При всей одиозности образа одинокого громилы, выискивающего слабую жертву в джунглях “либерализованного” социума, мы должны заметить, что сегодня этот образ довольно безобиден по сравнению с образами привиле­гированных властных групп, сознательно противопоставивших себя обществу в качестве “сверхчеловеков”, которым позволено то, что не позволено всем остальным. Они уже критикуют не старое патерналистское государство, назойливо вмешивающееся туда, куда его не просят, — они критикуют социум как таковой. Великая революция индивидуализма, провозглашенная вместе с победой Запада в “холодной войне” и наступившим вследствие этого “американским веком”, выразила себя в новом идеологическом кредо: никакого общества, как обязывающей нас реальности, нет вовсе — общество есть простая сумма самоопределяющихся индивидов, друг с другом не связанных и ничем друг другу не обязанных.
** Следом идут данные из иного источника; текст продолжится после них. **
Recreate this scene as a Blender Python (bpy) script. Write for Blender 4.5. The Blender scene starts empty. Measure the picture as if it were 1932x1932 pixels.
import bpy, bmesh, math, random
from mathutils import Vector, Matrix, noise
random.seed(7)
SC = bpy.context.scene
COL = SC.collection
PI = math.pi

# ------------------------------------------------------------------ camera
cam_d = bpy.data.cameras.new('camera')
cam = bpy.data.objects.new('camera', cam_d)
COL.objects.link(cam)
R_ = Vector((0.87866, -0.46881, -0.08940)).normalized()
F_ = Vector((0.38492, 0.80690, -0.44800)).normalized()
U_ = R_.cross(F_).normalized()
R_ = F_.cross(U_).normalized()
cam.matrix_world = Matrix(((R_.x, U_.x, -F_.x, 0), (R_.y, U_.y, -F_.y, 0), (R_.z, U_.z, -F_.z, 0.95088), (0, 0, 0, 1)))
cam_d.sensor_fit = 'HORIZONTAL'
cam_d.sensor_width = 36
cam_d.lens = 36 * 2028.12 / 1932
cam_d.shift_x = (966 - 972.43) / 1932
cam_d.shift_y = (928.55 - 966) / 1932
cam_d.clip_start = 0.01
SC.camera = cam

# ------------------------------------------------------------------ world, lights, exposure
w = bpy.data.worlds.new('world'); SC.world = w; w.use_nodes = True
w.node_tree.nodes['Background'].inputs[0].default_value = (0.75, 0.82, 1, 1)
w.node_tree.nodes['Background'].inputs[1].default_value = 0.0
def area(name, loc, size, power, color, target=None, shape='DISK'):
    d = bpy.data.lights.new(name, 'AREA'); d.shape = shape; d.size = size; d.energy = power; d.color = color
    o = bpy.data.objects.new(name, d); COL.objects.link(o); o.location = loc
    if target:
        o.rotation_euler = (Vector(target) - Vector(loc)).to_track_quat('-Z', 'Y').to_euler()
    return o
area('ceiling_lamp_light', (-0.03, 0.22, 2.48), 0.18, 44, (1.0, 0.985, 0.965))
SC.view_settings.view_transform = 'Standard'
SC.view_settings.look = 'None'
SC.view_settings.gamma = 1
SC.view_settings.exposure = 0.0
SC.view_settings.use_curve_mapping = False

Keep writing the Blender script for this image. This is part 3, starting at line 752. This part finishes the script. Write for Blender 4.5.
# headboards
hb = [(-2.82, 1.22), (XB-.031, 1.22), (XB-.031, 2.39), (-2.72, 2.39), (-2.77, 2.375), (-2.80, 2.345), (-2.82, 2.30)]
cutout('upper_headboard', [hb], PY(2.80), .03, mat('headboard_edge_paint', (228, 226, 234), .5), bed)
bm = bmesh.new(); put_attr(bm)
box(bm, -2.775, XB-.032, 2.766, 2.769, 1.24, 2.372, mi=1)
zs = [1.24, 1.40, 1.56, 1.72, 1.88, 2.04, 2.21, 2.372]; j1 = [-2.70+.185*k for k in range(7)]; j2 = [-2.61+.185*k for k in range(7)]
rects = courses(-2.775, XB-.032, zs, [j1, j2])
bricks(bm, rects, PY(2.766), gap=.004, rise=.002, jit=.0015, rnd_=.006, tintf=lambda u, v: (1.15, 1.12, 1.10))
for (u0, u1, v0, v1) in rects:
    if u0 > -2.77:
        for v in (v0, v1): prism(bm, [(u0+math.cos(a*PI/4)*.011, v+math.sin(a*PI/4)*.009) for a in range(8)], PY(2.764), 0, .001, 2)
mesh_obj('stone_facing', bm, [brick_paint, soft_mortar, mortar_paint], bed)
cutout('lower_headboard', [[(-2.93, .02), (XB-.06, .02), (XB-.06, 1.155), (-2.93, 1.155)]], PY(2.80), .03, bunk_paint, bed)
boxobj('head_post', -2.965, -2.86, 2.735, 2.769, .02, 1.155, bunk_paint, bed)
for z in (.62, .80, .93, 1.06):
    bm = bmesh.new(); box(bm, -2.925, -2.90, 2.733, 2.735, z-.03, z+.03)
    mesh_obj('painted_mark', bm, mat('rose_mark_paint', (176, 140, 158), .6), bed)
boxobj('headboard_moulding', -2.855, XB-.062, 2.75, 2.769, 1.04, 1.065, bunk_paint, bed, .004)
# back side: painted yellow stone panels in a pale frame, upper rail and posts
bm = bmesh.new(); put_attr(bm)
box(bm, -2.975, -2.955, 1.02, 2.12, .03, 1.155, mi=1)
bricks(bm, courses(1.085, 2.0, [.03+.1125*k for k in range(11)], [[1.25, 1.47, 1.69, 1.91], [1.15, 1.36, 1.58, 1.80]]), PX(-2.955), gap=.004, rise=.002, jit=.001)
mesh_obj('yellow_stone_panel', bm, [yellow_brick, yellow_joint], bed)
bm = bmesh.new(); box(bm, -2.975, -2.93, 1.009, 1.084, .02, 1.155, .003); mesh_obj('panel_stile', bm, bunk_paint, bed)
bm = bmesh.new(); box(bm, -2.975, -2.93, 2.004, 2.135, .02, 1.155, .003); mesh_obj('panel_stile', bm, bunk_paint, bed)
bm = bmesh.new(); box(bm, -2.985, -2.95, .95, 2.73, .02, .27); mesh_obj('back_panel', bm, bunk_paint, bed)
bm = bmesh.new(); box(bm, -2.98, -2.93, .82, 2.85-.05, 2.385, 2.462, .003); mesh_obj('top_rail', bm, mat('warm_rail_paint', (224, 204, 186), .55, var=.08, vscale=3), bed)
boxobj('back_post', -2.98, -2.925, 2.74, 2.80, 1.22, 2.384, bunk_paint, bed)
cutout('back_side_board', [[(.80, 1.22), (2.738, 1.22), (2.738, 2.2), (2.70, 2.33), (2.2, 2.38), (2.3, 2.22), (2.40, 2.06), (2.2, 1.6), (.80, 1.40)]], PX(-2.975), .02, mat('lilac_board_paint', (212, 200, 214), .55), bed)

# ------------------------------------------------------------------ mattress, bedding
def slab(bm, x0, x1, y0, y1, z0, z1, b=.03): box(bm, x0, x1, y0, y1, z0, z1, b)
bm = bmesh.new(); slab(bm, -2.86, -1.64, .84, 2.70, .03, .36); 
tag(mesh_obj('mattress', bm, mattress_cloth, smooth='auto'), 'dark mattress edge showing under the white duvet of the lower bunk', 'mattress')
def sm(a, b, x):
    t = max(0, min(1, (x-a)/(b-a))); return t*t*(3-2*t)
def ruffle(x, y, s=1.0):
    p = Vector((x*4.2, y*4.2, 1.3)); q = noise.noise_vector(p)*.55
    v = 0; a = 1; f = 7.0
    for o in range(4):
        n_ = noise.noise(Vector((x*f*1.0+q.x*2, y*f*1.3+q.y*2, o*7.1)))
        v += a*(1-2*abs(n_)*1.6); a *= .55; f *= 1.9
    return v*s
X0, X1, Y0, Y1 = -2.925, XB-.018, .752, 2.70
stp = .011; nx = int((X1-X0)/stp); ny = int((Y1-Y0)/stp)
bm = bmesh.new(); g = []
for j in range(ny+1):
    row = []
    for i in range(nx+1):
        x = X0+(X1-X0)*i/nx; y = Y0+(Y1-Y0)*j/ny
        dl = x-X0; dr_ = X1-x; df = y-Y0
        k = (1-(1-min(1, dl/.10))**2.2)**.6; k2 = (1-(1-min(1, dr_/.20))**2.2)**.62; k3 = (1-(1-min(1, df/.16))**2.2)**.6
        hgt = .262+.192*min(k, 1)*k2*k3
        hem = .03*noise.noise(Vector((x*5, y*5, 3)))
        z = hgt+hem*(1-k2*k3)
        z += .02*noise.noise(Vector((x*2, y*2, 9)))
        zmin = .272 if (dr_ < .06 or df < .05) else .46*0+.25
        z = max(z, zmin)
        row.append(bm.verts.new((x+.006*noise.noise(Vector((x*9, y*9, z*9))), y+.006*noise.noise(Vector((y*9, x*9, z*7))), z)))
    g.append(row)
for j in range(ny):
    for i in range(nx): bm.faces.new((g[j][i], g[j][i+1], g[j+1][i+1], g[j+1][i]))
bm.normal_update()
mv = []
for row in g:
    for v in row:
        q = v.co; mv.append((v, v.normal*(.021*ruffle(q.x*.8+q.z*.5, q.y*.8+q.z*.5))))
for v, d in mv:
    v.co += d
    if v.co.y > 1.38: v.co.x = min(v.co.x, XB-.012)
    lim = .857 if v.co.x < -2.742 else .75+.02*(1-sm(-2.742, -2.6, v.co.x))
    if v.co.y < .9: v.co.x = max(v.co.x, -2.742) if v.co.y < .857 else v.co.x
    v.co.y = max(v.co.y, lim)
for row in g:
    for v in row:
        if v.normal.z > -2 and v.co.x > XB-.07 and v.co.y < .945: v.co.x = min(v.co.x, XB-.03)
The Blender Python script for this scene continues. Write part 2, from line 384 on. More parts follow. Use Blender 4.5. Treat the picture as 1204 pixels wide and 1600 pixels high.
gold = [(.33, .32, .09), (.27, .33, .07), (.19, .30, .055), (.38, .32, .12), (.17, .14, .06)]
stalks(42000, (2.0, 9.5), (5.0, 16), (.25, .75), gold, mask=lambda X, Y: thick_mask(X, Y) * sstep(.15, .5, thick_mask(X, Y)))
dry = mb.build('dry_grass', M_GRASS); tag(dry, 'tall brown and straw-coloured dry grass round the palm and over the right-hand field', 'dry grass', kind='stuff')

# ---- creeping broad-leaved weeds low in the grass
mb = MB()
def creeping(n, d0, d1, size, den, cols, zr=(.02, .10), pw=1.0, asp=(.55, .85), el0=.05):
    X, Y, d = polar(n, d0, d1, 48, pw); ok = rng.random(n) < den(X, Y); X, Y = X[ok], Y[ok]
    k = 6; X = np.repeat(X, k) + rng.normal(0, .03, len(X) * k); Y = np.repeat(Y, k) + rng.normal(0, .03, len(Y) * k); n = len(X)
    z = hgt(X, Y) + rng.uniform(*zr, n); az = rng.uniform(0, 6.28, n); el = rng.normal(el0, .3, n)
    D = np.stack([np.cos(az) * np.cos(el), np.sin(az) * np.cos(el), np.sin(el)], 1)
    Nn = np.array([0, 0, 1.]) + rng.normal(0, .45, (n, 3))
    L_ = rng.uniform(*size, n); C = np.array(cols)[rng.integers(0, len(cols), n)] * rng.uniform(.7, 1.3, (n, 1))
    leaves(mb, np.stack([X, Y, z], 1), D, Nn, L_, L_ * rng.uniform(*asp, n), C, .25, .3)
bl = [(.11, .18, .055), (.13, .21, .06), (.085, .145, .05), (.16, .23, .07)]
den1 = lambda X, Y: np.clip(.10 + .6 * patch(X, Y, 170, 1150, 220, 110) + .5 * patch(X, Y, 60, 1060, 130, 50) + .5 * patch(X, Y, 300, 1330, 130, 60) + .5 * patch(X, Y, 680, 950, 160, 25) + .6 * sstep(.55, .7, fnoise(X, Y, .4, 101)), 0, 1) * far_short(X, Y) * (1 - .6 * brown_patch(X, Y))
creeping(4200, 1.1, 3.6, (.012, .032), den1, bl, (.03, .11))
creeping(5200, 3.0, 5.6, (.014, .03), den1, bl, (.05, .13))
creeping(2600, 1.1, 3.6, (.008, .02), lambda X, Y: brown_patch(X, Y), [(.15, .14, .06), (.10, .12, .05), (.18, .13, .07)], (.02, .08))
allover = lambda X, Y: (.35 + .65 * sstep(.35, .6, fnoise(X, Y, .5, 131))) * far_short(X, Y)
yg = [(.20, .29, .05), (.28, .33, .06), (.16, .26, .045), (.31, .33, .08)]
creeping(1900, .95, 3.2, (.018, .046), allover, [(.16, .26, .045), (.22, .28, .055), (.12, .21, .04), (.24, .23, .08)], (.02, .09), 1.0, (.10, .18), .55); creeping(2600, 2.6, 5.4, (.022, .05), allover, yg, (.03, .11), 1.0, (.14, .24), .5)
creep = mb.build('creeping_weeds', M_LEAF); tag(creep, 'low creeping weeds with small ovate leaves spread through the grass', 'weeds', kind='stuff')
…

Общество, общественное благо, общественный интерес — все это объявлено химерами старого авторитарно-традиционалистского и тоталитарного сознания, агрессивно нетерпимого к проявлениям “свободной индивидуальности”.

Ошибутся те читатели, которые подумают, что мы здесь имеем дело с утрированием, присущим легковесной журналистике или самому обыденному индивидуалистическому сознанию, впавшему в своеобразную эйфорию. Совсем напротив — это “атомарное” видение общества как состоящего из противопоставленных друг другу одиночек доктринально навязывает новейшая американская либеральная теория, усматривающая свою миссию именно в разрушении стереотипов “ложной социальности”. У всех у нас на памяти уроки марксистского обществоведения, говорившего о произведенном марксизмом перевороте в общественных науках. Либеральная доктрина сегодня выступает с не менее “миропотрясательным” апломбом. Эпохальный переворот в общественных науках, провозглашенный ею, называется бихевиористской революцией. В результате этой революции асоциальные практики радикаль­ного буржуазного индивидуализма получают идейную легитимацию, подобно тому как практики люмпен-пролетарской уравнительности и экспроприа­торства собственности в свое время получили легитимацию со стороны великого учения.